The C standard bakes in enough details about pointers such that the amount of memory a C program can access (even on a hypothetical infinite-memory machine) is bounded and statically known. Access to an unbounded amount of memory is necessary (but not sufficient) for Turing completeness. Therefore C is not Turing complete.

This is an argument about the specification of C, not any particular implementation. The fact that no real machine has unbounded memory is totally irrelevant.

A friend told me that C isn’t actually Turing-complete due to the semantics of pointers, so I decided to dig through the (C11) spec to find evidence for this claim. The two key bits are 6.2.6.1.4 and 6.5.9.5:

Values stored in non-bit-field objects of any other object type consist of n × CHAR_BIT bits, where n is the size of an object of that type, in bytes.
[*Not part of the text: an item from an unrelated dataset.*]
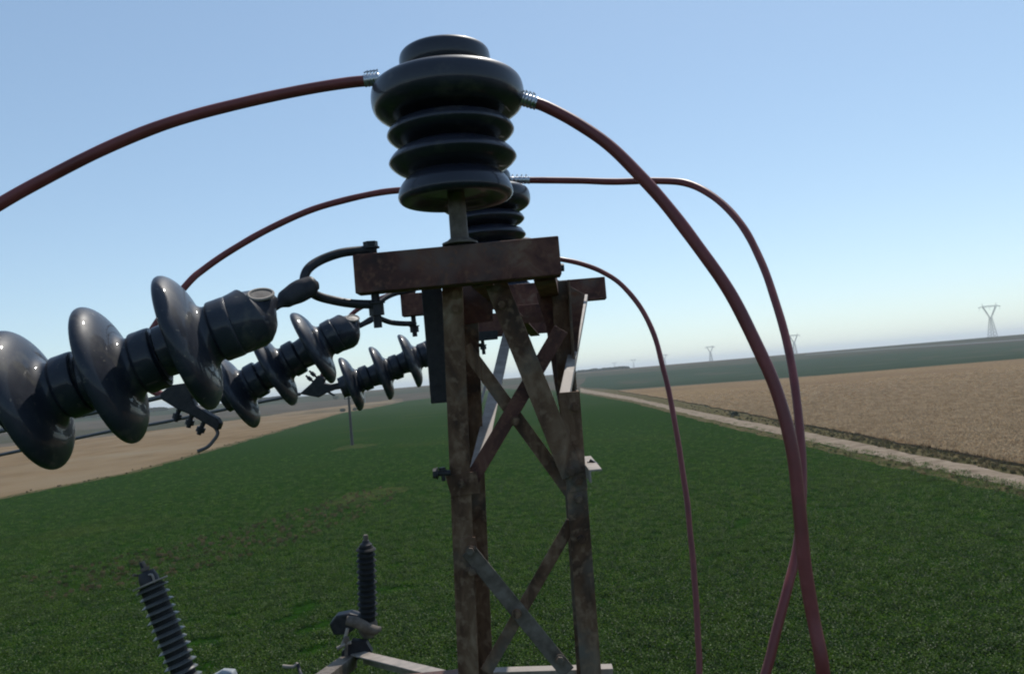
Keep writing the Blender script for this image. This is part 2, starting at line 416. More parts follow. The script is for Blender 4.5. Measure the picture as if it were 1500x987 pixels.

The value may be copied into an object of type unsigned char [n] (e.g., by memcpy); the resulting set of bytes is called the object representation of the value. Values stored in bit-fields consist of m bits, where m is the size specified for the bit-field. The object representation is the set of m bits the bit-field comprises in the addressable storage unit holding it. Two values (other than NaNs) with the same object representation compare equal, but values that compare equal may have different object representations.

The important bit is the use of the definite article in the first sentence, “where n is the size of an object of that type”, this means that all types have a size which is known statically.